The announcement by the Left Party in the Berlin district of Neukölln to stop clan raids in shisha bars has been met with criticism. “This is exactly the wrong signal to the population. It doesn’t work at all. It’s a setback in the fight against criminal structures,” Neukölln Christian Democratic Union (CDU) district leader Falko Liecke told the newspaper Welt. “Now we have an administration dominated by ideology.”
The background is the reallocation of the Neukölln city council. While the departments of health and social affairs are to be run by the Social Democratic Party (SPD) and the Christian Democratic Union (CDU), the Left Party will in future take over the public order department.” … We were surprised: the Office of Public Order is not so obvious at first. But we will deal with the tasks now. We have long been calling for an end to the stigmatising raids on shisha bars and late-night bars. A reappraisal is necessary here,” Nagel said a few days ago.

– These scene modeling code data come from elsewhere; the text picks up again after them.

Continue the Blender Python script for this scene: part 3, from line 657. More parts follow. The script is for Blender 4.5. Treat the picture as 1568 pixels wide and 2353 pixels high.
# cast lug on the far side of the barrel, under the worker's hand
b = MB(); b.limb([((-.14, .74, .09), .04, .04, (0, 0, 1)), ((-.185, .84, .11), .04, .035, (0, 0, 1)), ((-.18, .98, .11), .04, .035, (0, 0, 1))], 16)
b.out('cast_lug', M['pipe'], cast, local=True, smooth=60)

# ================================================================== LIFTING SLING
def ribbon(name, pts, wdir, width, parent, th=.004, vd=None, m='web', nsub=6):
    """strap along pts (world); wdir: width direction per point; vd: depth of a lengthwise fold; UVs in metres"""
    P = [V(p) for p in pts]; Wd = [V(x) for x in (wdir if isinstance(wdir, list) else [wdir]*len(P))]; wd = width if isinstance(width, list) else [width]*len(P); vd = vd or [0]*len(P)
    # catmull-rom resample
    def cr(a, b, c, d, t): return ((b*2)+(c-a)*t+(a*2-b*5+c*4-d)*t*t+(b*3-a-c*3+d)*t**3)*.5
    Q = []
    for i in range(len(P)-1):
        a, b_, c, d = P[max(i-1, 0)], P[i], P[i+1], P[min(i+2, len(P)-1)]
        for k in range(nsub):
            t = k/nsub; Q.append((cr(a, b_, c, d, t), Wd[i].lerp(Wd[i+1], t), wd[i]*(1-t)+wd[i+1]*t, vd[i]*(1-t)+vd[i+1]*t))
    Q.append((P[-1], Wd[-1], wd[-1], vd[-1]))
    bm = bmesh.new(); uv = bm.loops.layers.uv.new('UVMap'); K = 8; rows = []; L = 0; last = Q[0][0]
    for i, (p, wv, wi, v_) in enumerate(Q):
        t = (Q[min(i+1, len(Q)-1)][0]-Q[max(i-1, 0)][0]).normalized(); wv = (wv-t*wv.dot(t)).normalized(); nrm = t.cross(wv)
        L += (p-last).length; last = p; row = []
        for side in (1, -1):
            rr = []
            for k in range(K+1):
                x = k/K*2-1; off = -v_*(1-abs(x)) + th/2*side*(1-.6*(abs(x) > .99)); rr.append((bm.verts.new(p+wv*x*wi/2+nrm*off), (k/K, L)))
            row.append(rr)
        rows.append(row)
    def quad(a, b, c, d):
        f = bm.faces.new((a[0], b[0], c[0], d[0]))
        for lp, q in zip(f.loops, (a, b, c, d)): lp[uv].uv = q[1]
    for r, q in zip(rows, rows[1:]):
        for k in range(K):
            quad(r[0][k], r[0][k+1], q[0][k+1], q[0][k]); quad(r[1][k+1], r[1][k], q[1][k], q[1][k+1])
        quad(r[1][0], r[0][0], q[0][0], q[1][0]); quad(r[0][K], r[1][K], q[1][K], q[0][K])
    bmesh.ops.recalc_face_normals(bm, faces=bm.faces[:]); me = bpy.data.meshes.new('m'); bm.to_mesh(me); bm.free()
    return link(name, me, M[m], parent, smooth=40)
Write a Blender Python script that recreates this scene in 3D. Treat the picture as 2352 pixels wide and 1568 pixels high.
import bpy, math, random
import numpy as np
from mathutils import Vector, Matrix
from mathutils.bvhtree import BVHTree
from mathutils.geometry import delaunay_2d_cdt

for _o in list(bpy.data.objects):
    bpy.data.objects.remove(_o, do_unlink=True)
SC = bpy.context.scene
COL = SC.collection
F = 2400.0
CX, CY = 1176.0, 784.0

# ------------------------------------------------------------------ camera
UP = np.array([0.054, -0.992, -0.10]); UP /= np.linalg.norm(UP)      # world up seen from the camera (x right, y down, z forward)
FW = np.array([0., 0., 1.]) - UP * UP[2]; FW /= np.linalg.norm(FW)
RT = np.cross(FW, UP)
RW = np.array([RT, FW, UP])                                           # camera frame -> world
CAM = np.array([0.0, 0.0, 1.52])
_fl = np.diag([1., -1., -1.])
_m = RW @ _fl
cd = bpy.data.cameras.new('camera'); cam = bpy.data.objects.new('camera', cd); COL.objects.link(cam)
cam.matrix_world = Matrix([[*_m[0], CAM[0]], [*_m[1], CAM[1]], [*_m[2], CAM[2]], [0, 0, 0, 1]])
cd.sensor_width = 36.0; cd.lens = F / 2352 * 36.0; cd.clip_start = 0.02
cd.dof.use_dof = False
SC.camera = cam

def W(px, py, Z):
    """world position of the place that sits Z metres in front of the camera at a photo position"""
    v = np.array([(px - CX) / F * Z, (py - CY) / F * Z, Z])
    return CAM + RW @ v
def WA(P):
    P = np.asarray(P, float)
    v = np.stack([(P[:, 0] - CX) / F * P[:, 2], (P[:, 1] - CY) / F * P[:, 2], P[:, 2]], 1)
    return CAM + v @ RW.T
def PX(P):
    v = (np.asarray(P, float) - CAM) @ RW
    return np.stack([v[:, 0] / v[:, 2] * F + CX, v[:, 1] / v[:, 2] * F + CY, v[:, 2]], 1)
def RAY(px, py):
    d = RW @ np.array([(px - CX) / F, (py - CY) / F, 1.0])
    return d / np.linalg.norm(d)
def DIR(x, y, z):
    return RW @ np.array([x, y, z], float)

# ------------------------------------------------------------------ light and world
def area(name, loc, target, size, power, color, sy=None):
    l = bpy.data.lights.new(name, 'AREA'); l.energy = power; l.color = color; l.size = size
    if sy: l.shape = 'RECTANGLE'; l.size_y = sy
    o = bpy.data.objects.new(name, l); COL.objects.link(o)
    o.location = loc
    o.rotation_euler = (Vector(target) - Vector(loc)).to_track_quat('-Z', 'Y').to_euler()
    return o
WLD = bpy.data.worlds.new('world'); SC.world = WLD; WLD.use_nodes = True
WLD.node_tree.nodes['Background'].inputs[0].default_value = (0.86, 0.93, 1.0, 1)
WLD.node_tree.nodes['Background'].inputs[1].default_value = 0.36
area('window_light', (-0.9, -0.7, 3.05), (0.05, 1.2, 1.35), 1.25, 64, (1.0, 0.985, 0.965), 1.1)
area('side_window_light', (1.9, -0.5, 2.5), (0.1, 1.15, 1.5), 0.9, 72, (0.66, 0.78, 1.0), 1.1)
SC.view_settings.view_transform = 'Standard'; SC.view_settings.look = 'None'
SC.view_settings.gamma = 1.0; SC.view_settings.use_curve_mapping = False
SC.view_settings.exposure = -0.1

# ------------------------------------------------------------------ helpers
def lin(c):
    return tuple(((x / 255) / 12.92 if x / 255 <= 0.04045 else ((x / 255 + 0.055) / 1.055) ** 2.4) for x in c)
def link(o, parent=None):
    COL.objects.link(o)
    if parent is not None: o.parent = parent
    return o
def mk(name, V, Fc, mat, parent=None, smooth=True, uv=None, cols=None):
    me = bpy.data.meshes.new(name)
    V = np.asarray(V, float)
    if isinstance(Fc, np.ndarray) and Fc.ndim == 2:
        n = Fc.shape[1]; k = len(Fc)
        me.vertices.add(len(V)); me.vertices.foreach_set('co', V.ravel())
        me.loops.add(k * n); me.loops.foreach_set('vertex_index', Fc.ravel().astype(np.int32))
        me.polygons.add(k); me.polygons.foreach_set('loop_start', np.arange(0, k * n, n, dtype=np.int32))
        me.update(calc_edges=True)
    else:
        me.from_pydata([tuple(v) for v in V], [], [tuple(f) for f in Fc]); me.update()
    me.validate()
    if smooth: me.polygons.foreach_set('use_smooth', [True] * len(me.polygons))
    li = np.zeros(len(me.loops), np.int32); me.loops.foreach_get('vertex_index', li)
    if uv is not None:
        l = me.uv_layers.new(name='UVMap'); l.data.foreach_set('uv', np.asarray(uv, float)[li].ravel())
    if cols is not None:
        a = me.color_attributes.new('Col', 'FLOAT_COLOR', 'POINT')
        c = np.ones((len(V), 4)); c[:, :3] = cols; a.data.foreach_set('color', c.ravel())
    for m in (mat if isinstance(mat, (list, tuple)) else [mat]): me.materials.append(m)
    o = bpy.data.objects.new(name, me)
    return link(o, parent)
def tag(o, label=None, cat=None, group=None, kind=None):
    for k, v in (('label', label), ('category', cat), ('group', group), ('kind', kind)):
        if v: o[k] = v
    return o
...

The announcement also caused surprise in the Senate Department of the Interior. “Police measures are always directed against individual offenders or groups, regardless of ethnic, cultural or family affiliation,” the newspaper Die Welt quoted a spokesperson as saying. The large number of violations of the law detected in the process shows that only by maintaining the pressure of control and punishing corresponding violations can organised crime be fought.
According to the paper, the SPD and the Greens are also upset. According to a joint draft programme, the district should continue to cooperate with the police and the public prosecutor’s office “in order to support the fight against organised crime, among other things in the form of so-called criminal clan-based groups and their dominant presence in public space”.
Neukölln is considered a stronghold of organised crime in Germany. In the past, district mayor Martin Hikel (SPD) took action against this with so-called joint operations. Last year he defended this strategy: “It is not racist to fight crime,” he told the newspaper Tagesspiegel.
But even in his party, there was not unqualified support for the consistent action against clans. In 2020, the working group Migration and Diversity had tried to abolish the term “clan crime”. “Protection of Berlin’s trade and industry of migrants. Against the use of the term clan crime”, was the title of a motion, but it was not adopted.
Previously, the Left Party politician Niklas Schrader had already criticised: “Criminal are deeds, not families. Crimes are committed by individuals or groups.” The term clan crime is directed against certain families, although there are numerous members who are completely innocent. This leads to the fact that people with corresponding surnames, for example, can no longer find flats.